Another country’s ambassador, he said, asked Mr. Rutter, because of budget constraints, to sell him space in the building at a price markedly lower than the $225 to $250 per square foot he has been getting. “But he was willing to have me overcharge him the difference on the construction, if we built out his pace,” Mr. Rutter said.

To those without diplomatic immunity, the building isn’t exactly a landmark. At 15 stories, it doesn’t even break into the Manhattan skyline. Architecturally, its mirrored, black glass façade was state-of-the-art 26 years ago.

But the building is well known to U.N. dignitaries as the home of an exclusively duty-free shop where diplomats can buy costly perfumes and Hermès ties at deep discounts. And the building’s small floors lent themselves easily to the permanent missions and consulates of smaller countries.

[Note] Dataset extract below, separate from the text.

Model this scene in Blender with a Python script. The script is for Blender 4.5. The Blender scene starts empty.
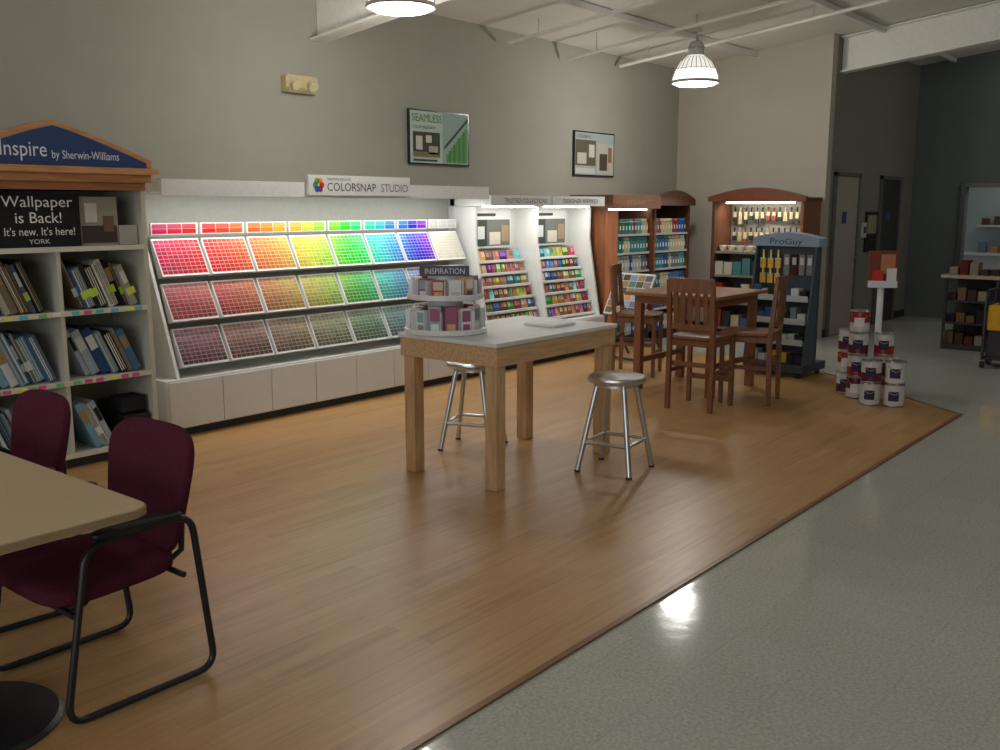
import bpy, math, random, colorsys
from mathutils import Matrix, Vector, Euler
random.seed(7)
SC=bpy.context.scene
COL=SC.collection
H=1.65
def s(r,g,b):
    f=lambda c:(c/255/12.92) if c/255<=0.04045 else ((c/255+0.055)/1.055)**2.4
    return (f(r),f(g),f(b))
# ---------------------------------------------------------------- materials
def newmat(name):
    m=bpy.data.materials.new(name); m.use_nodes=True
    nt=m.node_tree; return m,nt,nt.nodes['Principled BSDF']
def mk(name,rough=.5,spec=.5,metal=0,ns=30,amp=.08,bump=0,bs=200,stretch=None,emit=0,coat=0):
    m,nt,b=newmat(name); N=nt.nodes; L=nt.links
    a=N.new('ShaderNodeVertexColor'); a.layer_name='Col'
    tc=N.new('ShaderNodeTexCoord'); mp=N.new('ShaderNodeMapping'); L.new(tc.outputs['Object'],mp.inputs[0])
    if stretch: mp.inputs['Scale'].default_value=stretch
    no=N.new('ShaderNodeTexNoise'); no.inputs['Scale'].default_value=ns; no.inputs['Detail'].default_value=5
    L.new(mp.outputs[0],no.inputs['Vector'])
    mr=N.new('ShaderNodeMapRange'); mr.inputs['To Min'].default_value=1-amp; mr.inputs['To Max'].default_value=1+amp
    mr.inputs['From Min'].default_value=.3; mr.inputs['From Max'].default_value=.7
    L.new(no.outputs[0],mr.inputs[0])
    v=N.new('ShaderNodeVectorMath'); v.operation='SCALE'
    L.new(a.outputs[0],v.inputs[0]); L.new(mr.outputs[0],v.inputs['Scale'])
    L.new(v.outputs[0],b.inputs['Base Color'])
    b.inputs['Roughness'].default_value=rough; b.inputs['Specular IOR Level'].default_value=spec
    b.inputs['Metallic'].default_value=metal; b.inputs['Coat Weight'].default_value=coat
    if emit:
        L.new(a.outputs[0],b.inputs['Emission Color']); b.inputs['Emission Strength'].default_value=emit
    if bump:
        n2=N.new('ShaderNodeTexNoise'); n2.inputs['Scale'].default_value=bs; L.new(mp.outputs[0],n2.inputs['Vector'])
        bp=N.new('ShaderNodeBump'); bp.inputs['Strength'].default_value=bump; bp.inputs['Distance'].default_value=.01
        L.new(n2.outputs[0],bp.inputs['Height']); L.new(bp.outputs[0],b.inputs['Normal'])
    return m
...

All that was missing, Mr. Rutter said, was an owner who could act quickly.

The result? 2 Dag Hammarskjold Plaza is nearly sold out, he says, and he could clear $21 million in profit for his year’s work.

By contrast, Mr. Rutter estimates that the Jamaican insurance company, which bought the building from the developer Harry Macklowe, lost about $20 million on its sale to Mr. Rutter.

Eric Rosedale, a lawyer representing Jamaican Mutual, declined to comment, but Mr. Buffalino, its broker, said the building had been largely vacant since the Jamaican government left for other quarters several years ago. He added that several of the insurer’s employees were fired last year for their handling of its overseas real estate.

Mr. Rutter began negotiations soon after Mr. Buffalino of Insignia/Edward S. Gordon Company, told him that the building was available in March 1996. But the Jamaican insurance company appeared to drag its feet after both sides agreed on a price of “just below $12 million,” Mr. Rutter said.

So he took the most recent draft of a contract, wrote in the changes he felt he needed, and raised the price to a full $12 million. “I sent a certified check for $1.2 million, with the contract, to a lawyer I’d retained in Jamaica— a former justice of the highest Jamaican court,” Mr. Rutter said. “And I had him hand deliver it over to the individuals in charge at the insurance company.” Mr. Rutter said he figured the jurist’s involvement would make the insurance company’s officers “take me more seriously.”

Mr. Rosedale said, “It was more the money than the messenger,” though he said Mr. Rutter was “intelligently aggressive on this deal.”

Either way, Mr. Rutter said, “They signed the contract and deposited the check.”